The Dalmacija is operated by Tankerska Plovidba DD, based in Zagreb, Croatia. The company owns eight tankers and manages a further seven (of which this is one). Although Croatian shipyards are noted for their tankers, this one was built by SPP Shipbuilding Company, in Incheon, South Korea in 2015. It is a 29,678 gt, 49,991 dwt MidRange type chemical/product tanker. 

Interestingly the ship appears to have made the transatlantic voyage in ballast. Recent shifts in trading patterns mean that European ports such as Antwerp are no longer exporting refined product to Canada as they did until recently. (Much of Imperial Oil's local supply was coming from Antwerp). Instead Europe is now importing crude oil and refined product from abroad due to the loss of supply of crude oil from Russia.

Following clearance from the CFIA the ship will be sailing for a Montreal and is due there August 20.

Container traffic in Halifax in the second quarter of the year is on par with the same period last year at 156,438 TEU this year versus 156,378 TEU last year. Total to date for the year is 282,170 TEU versus 294,618 TEU in 2021, which represents a 4% drop, however container tonnage for the year is up 7.4% at 2,370,895 tonnes. It seems likely that container volume for the year may be just shy of 600,000 TEU again this year (last year it was 595,751 TEU). However containerized tonnage is the fairer figure and 2022 will likely exceed 2021's figure of 4,349,085 tonnes.
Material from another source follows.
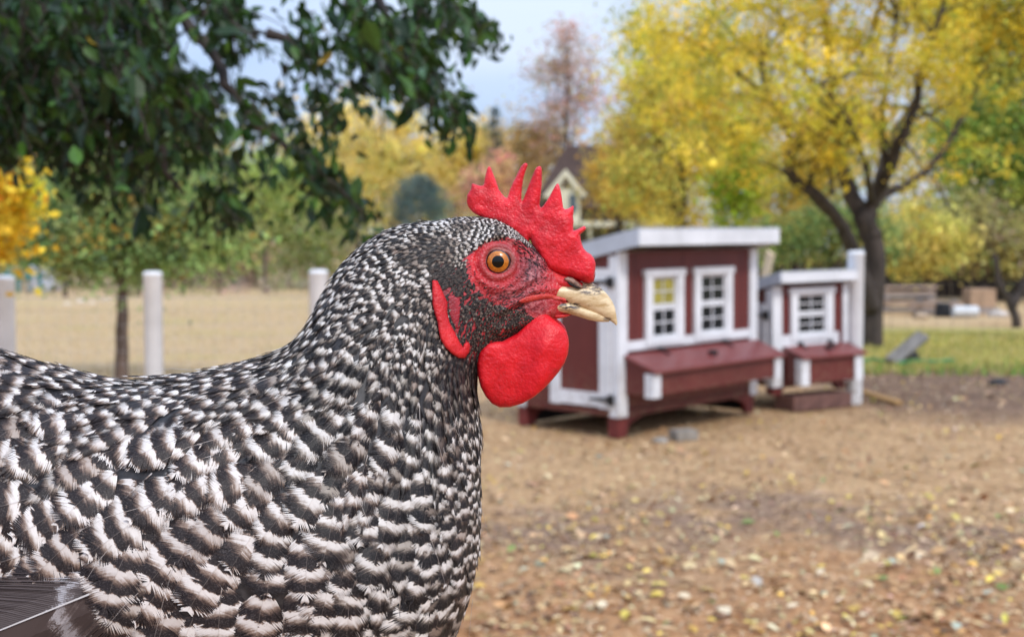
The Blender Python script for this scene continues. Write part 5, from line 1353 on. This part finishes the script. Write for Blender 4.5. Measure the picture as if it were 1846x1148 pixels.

Typical of lots of import tonnage, but lighter export tonnage is today's departure of ONE Hangzhou Bridge for Port Said, Egypt on THE Alliance's EC5 service.

The 96,790 gt, 96,980 dwt ship still had some meters of available draft, but it appeared that its 9120 TEU capacity was well filled by volume of containers. Built in 2012 by IHI Corp in Kure as Hangzhou Bay Bridge for K-Line, it was renamed in 2021 when its operation was folded into ONE, Ocean Network Express, with the container ships of MOL and NYK Line. It was also in 2021 that the ship received its magenta hull paint colour which seems to be standing up generally, but touchups stand out (see the area below the bridge where tugs and pilot boats likely make contact.)